Material:
>> Begin
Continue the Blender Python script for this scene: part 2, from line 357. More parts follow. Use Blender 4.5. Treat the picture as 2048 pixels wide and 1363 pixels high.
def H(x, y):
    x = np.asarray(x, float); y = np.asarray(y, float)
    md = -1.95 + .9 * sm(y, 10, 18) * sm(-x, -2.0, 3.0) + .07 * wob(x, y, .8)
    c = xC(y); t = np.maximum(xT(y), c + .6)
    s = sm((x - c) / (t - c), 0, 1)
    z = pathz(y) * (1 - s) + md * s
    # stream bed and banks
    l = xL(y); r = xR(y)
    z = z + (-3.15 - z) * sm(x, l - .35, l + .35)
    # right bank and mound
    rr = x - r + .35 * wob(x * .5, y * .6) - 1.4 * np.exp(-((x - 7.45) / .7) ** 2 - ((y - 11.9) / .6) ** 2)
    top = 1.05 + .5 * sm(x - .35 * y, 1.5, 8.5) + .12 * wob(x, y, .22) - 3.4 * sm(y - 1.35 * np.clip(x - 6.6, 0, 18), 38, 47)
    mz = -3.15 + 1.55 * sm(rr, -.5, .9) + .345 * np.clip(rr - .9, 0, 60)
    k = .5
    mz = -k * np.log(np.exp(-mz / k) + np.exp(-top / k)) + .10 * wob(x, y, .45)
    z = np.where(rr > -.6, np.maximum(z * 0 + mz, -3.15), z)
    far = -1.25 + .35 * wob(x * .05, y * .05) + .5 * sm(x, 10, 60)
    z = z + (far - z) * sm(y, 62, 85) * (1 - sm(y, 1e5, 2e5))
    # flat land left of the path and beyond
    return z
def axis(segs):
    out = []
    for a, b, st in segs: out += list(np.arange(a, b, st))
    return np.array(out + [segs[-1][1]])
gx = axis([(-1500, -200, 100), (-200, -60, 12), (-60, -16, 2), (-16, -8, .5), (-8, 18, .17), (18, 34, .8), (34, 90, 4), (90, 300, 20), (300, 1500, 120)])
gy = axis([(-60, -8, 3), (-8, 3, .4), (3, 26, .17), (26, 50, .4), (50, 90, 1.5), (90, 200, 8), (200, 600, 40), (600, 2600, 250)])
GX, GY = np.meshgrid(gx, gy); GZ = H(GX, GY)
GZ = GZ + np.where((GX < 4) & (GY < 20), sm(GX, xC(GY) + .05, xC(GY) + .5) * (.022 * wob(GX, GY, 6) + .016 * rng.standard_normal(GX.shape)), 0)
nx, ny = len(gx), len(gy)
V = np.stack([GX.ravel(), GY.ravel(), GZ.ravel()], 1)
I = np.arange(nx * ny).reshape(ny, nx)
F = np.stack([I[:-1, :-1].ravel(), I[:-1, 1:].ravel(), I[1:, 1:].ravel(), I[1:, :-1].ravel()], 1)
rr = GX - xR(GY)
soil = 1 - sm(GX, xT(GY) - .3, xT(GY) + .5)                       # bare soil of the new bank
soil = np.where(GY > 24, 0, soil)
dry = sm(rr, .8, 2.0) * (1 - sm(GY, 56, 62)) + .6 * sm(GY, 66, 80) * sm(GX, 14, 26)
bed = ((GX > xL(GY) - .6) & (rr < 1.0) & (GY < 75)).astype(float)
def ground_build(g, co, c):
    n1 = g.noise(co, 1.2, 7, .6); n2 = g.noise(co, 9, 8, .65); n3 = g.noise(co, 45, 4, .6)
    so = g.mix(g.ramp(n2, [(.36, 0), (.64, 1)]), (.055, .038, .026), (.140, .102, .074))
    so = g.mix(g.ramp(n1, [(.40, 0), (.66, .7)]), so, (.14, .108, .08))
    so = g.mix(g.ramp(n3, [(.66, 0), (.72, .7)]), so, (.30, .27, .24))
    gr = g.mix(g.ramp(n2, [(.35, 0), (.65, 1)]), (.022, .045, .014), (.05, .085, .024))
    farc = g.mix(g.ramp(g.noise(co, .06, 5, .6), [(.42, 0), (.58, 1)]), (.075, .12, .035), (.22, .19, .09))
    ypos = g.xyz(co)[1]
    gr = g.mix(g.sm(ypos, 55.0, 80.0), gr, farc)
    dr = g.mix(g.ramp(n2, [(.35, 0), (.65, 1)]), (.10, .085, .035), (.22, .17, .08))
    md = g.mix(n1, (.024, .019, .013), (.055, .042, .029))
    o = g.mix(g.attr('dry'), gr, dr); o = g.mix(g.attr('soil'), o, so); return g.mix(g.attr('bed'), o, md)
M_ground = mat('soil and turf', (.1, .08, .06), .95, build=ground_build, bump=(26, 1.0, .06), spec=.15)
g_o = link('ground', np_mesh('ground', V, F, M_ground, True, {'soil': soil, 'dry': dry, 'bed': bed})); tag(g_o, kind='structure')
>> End
Brief: Every line above should be written out again exactly as it stands.

Written response:
Continue the Blender Python script for this scene: part 2, from line 357. More parts follow. Use Blender 4.5. Treat the picture as 2048 pixels wide and 1363 pixels high.
def H(x, y):
    x = np.asarray(x, float); y = np.asarray(y, float)
    md = -1.95 + .9 * sm(y, 10, 18) * sm(-x, -2.0, 3.0) + .07 * wob(x, y, .8)
    c = xC(y); t = np.maximum(xT(y), c + .6)
    s = sm((x - c) / (t - c), 0, 1)
    z = pathz(y) * (1 - s) + md * s
    # stream bed and banks
    l = xL(y); r = xR(y)
    z = z + (-3.15 - z) * sm(x, l - .35, l + .35)
    # right bank and mound
    rr = x - r + .35 * wob(x * .5, y * .6) - 1.4 * np.exp(-((x - 7.45) / .7) ** 2 - ((y - 11.9) / .6) ** 2)
    top = 1.05 + .5 * sm(x - .35 * y, 1.5, 8.5) + .12 * wob(x, y, .22) - 3.4 * sm(y - 1.35 * np.clip(x - 6.6, 0, 18), 38, 47)
    mz = -3.15 + 1.55 * sm(rr, -.5, .9) + .345 * np.clip(rr - .9, 0, 60)
    k = .5
    mz = -k * np.log(np.exp(-mz / k) + np.exp(-top / k)) + .10 * wob(x, y, .45)
    z = np.where(rr > -.6, np.maximum(z * 0 + mz, -3.15), z)
    far = -1.25 + .35 * wob(x * .05, y * .05) + .5 * sm(x, 10, 60)
    z = z + (far - z) * sm(y, 62, 85) * (1 - sm(y, 1e5, 2e5))
    # flat land left of the path and beyond
    return z
def axis(segs):
    out = []
    for a, b, st in segs: out += list(np.arange(a, b, st))
    return np.array(out + [segs[-1][1]])
gx = axis([(-1500, -200, 100), (-200, -60, 12), (-60, -16, 2), (-16, -8, .5), (-8, 18, .17), (18, 34, .8), (34, 90, 4), (90, 300, 20), (300, 1500, 120)])
gy = axis([(-60, -8, 3), (-8, 3, .4), (3, 26, .17), (26, 50, .4), (50, 90, 1.5), (90, 200, 8), (200, 600, 40), (600, 2600, 250)])
GX, GY = np.meshgrid(gx, gy); GZ = H(GX, GY)
GZ = GZ + np.where((GX < 4) & (GY < 20), sm(GX, xC(GY) + .05, xC(GY) + .5) * (.022 * wob(GX, GY, 6) + .016 * rng.standard_normal(GX.shape)), 0)
nx, ny = len(gx), len(gy)
V = np.stack([GX.ravel(), GY.ravel(), GZ.ravel()], 1)
I = np.arange(nx * ny).reshape(ny, nx)
F = np.stack([I[:-1, :-1].ravel(), I[:-1, 1:].ravel(), I[1:, 1:].ravel(), I[1:, :-1].ravel()], 1)
rr = GX - xR(GY)
soil = 1 - sm(GX, xT(GY) - .3, xT(GY) + .5)                       # bare soil of the new bank
soil = np.where(GY > 24, 0, soil)
dry = sm(rr, .8, 2.0) * (1 - sm(GY, 56, 62)) + .6 * sm(GY, 66, 80) * sm(GX, 14, 26)
bed = ((GX > xL(GY) - .6) & (rr < 1.0) & (GY < 75)).astype(float)
def ground_build(g, co, c):
    n1 = g.noise(co, 1.2, 7, .6); n2 = g.noise(co, 9, 8, .65); n3 = g.noise(co, 45, 4, .6)
    so = g.mix(g.ramp(n2, [(.36, 0), (.64, 1)]), (.055, .038, .026), (.140, .102, .074))
    so = g.mix(g.ramp(n1, [(.40, 0), (.66, .7)]), so, (.14, .108, .08))
    so = g.mix(g.ramp(n3, [(.66, 0), (.72, .7)]), so, (.30, .27, .24))
    gr = g.mix(g.ramp(n2, [(.35, 0), (.65, 1)]), (.022, .045, .014), (.05, .085, .024))
    farc = g.mix(g.ramp(g.noise(co, .06, 5, .6), [(.42, 0), (.58, 1)]), (.075, .12, .035), (.22, .19, .09))
    ypos = g.xyz(co)[1]
    gr = g.mix(g.sm(ypos, 55.0, 80.0), gr, farc)
    dr = g.mix(g.ramp(n2, [(.35, 0), (.65, 1)]), (.10, .085, .035), (.22, .17, .08))
    md = g.mix(n1, (.024, .019, .013), (.055, .042, .029))
    o = g.mix(g.attr('dry'), gr, dr); o = g.mix(g.attr('soil'), o, so); return g.mix(g.attr('bed'), o, md)
M_ground = mat('soil and turf', (.1, .08, .06), .95, build=ground_build, bump=(26, 1.0, .06), spec=.15)
g_o = link('ground', np_mesh('ground', V, F, M_ground, True, {'soil': soil, 'dry': dry, 'bed': bed})); tag(g_o, kind='structure')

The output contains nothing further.